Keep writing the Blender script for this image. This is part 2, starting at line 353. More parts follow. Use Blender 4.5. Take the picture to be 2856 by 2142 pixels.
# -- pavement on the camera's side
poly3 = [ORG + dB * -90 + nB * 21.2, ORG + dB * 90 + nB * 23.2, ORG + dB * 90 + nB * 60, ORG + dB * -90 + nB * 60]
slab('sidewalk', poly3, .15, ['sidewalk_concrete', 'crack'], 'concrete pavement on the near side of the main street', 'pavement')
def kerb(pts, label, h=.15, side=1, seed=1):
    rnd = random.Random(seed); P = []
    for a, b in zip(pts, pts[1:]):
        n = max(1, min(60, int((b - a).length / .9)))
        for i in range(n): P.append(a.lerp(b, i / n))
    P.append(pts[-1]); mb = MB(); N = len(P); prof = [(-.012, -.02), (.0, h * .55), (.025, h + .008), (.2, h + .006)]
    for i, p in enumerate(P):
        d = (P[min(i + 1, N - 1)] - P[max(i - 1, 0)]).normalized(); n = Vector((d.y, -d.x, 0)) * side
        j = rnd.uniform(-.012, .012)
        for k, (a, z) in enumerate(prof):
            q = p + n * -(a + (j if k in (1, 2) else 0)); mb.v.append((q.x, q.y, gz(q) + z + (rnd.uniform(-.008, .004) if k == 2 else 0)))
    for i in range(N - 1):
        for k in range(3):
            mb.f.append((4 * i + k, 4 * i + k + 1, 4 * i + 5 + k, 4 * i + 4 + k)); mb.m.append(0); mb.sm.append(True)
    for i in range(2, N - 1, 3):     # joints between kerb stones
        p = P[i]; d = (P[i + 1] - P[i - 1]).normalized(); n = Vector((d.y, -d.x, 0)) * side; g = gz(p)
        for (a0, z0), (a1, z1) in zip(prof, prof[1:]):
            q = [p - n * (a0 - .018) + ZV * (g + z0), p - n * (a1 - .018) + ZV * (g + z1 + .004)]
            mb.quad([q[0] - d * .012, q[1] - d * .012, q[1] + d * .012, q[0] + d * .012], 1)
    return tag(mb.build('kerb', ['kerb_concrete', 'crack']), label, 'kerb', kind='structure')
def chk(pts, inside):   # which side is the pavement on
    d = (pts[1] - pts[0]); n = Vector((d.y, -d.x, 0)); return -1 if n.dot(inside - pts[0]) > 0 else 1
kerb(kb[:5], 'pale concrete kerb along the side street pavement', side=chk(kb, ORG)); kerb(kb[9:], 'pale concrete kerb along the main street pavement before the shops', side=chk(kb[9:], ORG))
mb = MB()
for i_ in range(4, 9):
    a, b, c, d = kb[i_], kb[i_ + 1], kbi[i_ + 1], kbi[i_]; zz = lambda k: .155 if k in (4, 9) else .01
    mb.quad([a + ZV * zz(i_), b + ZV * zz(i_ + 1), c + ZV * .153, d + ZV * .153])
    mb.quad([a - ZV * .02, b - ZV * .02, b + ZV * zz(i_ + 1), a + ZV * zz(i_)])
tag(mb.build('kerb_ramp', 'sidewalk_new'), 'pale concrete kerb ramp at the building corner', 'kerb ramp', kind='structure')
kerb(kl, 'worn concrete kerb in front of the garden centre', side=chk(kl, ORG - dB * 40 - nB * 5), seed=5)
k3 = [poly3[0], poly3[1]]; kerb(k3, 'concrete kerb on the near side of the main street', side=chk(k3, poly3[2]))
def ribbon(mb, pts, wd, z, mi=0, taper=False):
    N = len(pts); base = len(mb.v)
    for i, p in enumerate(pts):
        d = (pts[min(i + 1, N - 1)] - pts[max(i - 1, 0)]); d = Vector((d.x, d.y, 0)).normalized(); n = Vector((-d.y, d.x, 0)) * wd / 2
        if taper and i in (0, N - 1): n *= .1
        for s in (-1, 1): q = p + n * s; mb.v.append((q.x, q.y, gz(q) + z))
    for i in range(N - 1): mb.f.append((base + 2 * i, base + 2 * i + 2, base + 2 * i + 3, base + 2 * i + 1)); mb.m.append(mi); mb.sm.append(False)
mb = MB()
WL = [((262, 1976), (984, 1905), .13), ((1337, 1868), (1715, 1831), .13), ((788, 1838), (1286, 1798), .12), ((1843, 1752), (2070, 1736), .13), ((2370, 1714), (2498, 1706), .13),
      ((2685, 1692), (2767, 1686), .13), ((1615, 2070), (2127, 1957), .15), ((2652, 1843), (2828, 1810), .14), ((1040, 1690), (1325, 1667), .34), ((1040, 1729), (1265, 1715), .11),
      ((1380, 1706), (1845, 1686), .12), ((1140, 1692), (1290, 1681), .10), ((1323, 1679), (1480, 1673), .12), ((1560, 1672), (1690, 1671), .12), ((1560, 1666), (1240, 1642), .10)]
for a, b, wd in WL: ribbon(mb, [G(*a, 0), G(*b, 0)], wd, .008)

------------

What this task involves.
Output the complete data exactly as written.

Reply.
Keep writing the Blender script for this image. This is part 2, starting at line 353. More parts follow. Use Blender 4.5. Take the picture to be 2856 by 2142 pixels.
# -- pavement on the camera's side
poly3 = [ORG + dB * -90 + nB * 21.2, ORG + dB * 90 + nB * 23.2, ORG + dB * 90 + nB * 60, ORG + dB * -90 + nB * 60]
slab('sidewalk', poly3, .15, ['sidewalk_concrete', 'crack'], 'concrete pavement on the near side of the main street', 'pavement')
def kerb(pts, label, h=.15, side=1, seed=1):
    rnd = random.Random(seed); P = []
    for a, b in zip(pts, pts[1:]):
        n = max(1, min(60, int((b - a).length / .9)))
        for i in range(n): P.append(a.lerp(b, i / n))
    P.append(pts[-1]); mb = MB(); N = len(P); prof = [(-.012, -.02), (.0, h * .55), (.025, h + .008), (.2, h + .006)]
    for i, p in enumerate(P):
        d = (P[min(i + 1, N - 1)] - P[max(i - 1, 0)]).normalized(); n = Vector((d.y, -d.x, 0)) * side
        j = rnd.uniform(-.012, .012)
        for k, (a, z) in enumerate(prof):
            q = p + n * -(a + (j if k in (1, 2) else 0)); mb.v.append((q.x, q.y, gz(q) + z + (rnd.uniform(-.008, .004) if k == 2 else 0)))
    for i in range(N - 1):
        for k in range(3):
            mb.f.append((4 * i + k, 4 * i + k + 1, 4 * i + 5 + k, 4 * i + 4 + k)); mb.m.append(0); mb.sm.append(True)
    for i in range(2, N - 1, 3):     # joints between kerb stones
        p = P[i]; d = (P[i + 1] - P[i - 1]).normalized(); n = Vector((d.y, -d.x, 0)) * side; g = gz(p)
        for (a0, z0), (a1, z1) in zip(prof, prof[1:]):
            q = [p - n * (a0 - .018) + ZV * (g + z0), p - n * (a1 - .018) + ZV * (g + z1 + .004)]
            mb.quad([q[0] - d * .012, q[1] - d * .012, q[1] + d * .012, q[0] + d * .012], 1)
    return tag(mb.build('kerb', ['kerb_concrete', 'crack']), label, 'kerb', kind='structure')
def chk(pts, inside):   # which side is the pavement on
    d = (pts[1] - pts[0]); n = Vector((d.y, -d.x, 0)); return -1 if n.dot(inside - pts[0]) > 0 else 1
kerb(kb[:5], 'pale concrete kerb along the side street pavement', side=chk(kb, ORG)); kerb(kb[9:], 'pale concrete kerb along the main street pavement before the shops', side=chk(kb[9:], ORG))
mb = MB()
for i_ in range(4, 9):
    a, b, c, d = kb[i_], kb[i_ + 1], kbi[i_ + 1], kbi[i_]; zz = lambda k: .155 if k in (4, 9) else .01
    mb.quad([a + ZV * zz(i_), b + ZV * zz(i_ + 1), c + ZV * .153, d + ZV * .153])
    mb.quad([a - ZV * .02, b - ZV * .02, b + ZV * zz(i_ + 1), a + ZV * zz(i_)])
tag(mb.build('kerb_ramp', 'sidewalk_new'), 'pale concrete kerb ramp at the building corner', 'kerb ramp', kind='structure')
kerb(kl, 'worn concrete kerb in front of the garden centre', side=chk(kl, ORG - dB * 40 - nB * 5), seed=5)
k3 = [poly3[0], poly3[1]]; kerb(k3, 'concrete kerb on the near side of the main street', side=chk(k3, poly3[2]))
def ribbon(mb, pts, wd, z, mi=0, taper=False):
    N = len(pts); base = len(mb.v)
    for i, p in enumerate(pts):
        d = (pts[min(i + 1, N - 1)] - pts[max(i - 1, 0)]); d = Vector((d.x, d.y, 0)).normalized(); n = Vector((-d.y, d.x, 0)) * wd / 2
        if taper and i in (0, N - 1): n *= .1
        for s in (-1, 1): q = p + n * s; mb.v.append((q.x, q.y, gz(q) + z))
    for i in range(N - 1): mb.f.append((base + 2 * i, base + 2 * i + 2, base + 2 * i + 3, base + 2 * i + 1)); mb.m.append(mi); mb.sm.append(False)
mb = MB()
WL = [((262, 1976), (984, 1905), .13), ((1337, 1868), (1715, 1831), .13), ((788, 1838), (1286, 1798), .12), ((1843, 1752), (2070, 1736), .13), ((2370, 1714), (2498, 1706), .13),
      ((2685, 1692), (2767, 1686), .13), ((1615, 2070), (2127, 1957), .15), ((2652, 1843), (2828, 1810), .14), ((1040, 1690), (1325, 1667), .34), ((1040, 1729), (1265, 1715), .11),
      ((1380, 1706), (1845, 1686), .12), ((1140, 1692), (1290, 1681), .10), ((1323, 1679), (1480, 1673), .12), ((1560, 1672), (1690, 1671), .12), ((1560, 1666), (1240, 1642), .10)]
for a, b, wd in WL: ribbon(mb, [G(*a, 0), G(*b, 0)], wd, .008)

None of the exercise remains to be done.